Frida Kahlo? Un esempio perfetto di “diva a rovescio”, a lei è deciata la terza sessione del ibro che analizza la sua natura di mito recente: al contrario di Van Gogh e Picasso che affondano le radici della loro notorietà e del loro alone mitico nelle viscere del ‘900, Frida Kahlo è un’artista che ha visto salire le sue quotazioni (sia all’asta che nei consensi del grande pubblico) solo da pochi anni, complice anche il film di Julie Taymor (Titus, Across the universe) interpretato e prodotto da Salma Hayek.
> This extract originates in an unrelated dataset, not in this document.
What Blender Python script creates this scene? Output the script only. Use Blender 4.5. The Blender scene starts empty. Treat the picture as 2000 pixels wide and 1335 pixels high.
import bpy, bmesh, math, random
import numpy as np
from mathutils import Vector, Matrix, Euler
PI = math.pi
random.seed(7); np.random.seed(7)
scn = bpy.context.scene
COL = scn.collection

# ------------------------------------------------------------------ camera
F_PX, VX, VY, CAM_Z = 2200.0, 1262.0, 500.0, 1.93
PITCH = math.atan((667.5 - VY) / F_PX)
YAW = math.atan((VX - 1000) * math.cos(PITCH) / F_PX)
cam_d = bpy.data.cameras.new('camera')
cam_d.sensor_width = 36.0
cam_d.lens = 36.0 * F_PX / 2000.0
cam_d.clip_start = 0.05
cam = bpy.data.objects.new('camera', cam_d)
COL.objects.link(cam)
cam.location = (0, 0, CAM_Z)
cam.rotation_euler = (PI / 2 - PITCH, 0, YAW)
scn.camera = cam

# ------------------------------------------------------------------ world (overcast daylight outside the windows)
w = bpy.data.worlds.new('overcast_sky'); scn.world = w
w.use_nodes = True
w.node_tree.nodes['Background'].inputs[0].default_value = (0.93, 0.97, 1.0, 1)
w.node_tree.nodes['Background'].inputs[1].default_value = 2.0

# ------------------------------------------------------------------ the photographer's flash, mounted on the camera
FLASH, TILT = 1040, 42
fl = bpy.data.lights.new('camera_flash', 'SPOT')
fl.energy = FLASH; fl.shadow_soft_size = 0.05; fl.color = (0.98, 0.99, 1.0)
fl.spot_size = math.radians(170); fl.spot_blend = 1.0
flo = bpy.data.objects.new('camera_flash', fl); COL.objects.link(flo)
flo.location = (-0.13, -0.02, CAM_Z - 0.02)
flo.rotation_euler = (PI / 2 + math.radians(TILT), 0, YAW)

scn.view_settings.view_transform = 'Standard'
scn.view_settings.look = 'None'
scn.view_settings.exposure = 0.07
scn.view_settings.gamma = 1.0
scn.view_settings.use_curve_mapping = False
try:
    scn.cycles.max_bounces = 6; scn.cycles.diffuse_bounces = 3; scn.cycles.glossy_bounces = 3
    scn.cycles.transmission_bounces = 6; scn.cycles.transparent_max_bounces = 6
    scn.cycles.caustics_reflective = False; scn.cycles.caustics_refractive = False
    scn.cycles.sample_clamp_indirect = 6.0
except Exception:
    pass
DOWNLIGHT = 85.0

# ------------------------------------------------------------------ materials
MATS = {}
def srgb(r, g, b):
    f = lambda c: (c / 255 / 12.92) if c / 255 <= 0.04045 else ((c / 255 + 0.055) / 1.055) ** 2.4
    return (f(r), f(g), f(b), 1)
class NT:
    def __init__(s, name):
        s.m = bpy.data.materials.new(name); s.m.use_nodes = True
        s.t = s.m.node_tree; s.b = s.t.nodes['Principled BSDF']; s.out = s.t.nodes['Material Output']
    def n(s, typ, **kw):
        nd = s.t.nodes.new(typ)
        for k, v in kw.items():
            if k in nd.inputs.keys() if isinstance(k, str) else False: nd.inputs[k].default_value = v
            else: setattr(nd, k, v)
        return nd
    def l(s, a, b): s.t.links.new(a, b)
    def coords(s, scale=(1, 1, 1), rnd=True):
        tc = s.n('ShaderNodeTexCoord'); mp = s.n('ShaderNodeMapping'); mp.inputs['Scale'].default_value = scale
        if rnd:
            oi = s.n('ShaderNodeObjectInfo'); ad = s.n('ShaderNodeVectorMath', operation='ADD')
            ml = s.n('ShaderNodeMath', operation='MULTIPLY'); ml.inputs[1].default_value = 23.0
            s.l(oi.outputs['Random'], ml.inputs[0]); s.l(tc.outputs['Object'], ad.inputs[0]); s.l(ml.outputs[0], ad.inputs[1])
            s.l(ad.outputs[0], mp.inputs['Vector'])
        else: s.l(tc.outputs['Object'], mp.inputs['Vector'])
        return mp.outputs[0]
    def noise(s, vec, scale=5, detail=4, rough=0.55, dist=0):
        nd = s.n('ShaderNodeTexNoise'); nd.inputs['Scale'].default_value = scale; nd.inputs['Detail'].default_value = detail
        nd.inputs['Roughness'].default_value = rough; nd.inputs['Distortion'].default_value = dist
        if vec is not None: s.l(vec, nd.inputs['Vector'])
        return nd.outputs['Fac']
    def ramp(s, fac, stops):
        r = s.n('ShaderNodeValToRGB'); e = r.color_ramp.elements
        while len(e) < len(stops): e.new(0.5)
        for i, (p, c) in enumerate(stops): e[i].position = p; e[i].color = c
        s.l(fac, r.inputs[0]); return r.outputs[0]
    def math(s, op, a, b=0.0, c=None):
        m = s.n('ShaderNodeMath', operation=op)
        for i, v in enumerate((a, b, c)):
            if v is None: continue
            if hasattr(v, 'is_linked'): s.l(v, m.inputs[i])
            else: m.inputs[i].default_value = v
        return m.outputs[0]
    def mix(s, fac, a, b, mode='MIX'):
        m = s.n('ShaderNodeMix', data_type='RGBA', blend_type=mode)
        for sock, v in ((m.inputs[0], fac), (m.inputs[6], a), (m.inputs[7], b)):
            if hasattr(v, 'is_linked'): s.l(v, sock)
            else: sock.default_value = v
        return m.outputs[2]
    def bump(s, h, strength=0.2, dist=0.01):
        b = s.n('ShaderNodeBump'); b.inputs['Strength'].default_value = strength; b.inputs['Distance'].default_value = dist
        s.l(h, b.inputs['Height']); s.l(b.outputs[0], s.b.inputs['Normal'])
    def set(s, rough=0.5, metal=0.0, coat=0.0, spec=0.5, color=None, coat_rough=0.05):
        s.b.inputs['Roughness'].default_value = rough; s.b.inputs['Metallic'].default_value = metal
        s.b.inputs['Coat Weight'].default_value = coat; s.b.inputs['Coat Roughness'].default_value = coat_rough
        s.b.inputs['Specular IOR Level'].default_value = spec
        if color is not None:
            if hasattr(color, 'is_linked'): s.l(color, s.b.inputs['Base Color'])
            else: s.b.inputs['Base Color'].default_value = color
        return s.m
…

Proseguendo la sua trattazione concentrandosi sulle figure di Pollock e Warhol (senza tralasciare altri artisti e titoli cinematografici), con un taglio filosofico e psicanalitico (non mancano le voci di Žižek e Lacan), il libro stimola una riflessione approfondita sui metodi e sui meccanismi con cui il linguaggio cinematografico (e le sue intenzioni) è in grado di costruire mitologie artistiche, in grado di mutare negli anni, sia nella forma che nella propria sostanza. Un excursus gustosissimo e ricchissimo tra arte, cinema e filosofia, per capire più a fondo la complessità della fascinazione sul grande pubblico delle “vite d’artista”.
>> Marco Senaldi è critico, teorico d’arte contemporanea e ricercato-re indipendente. Ha pubblicato, fra l’altro, Enjoy! (20062), Doppio sguardo (2008), Rapporto confidenziale (20122) e Duchamp (2019).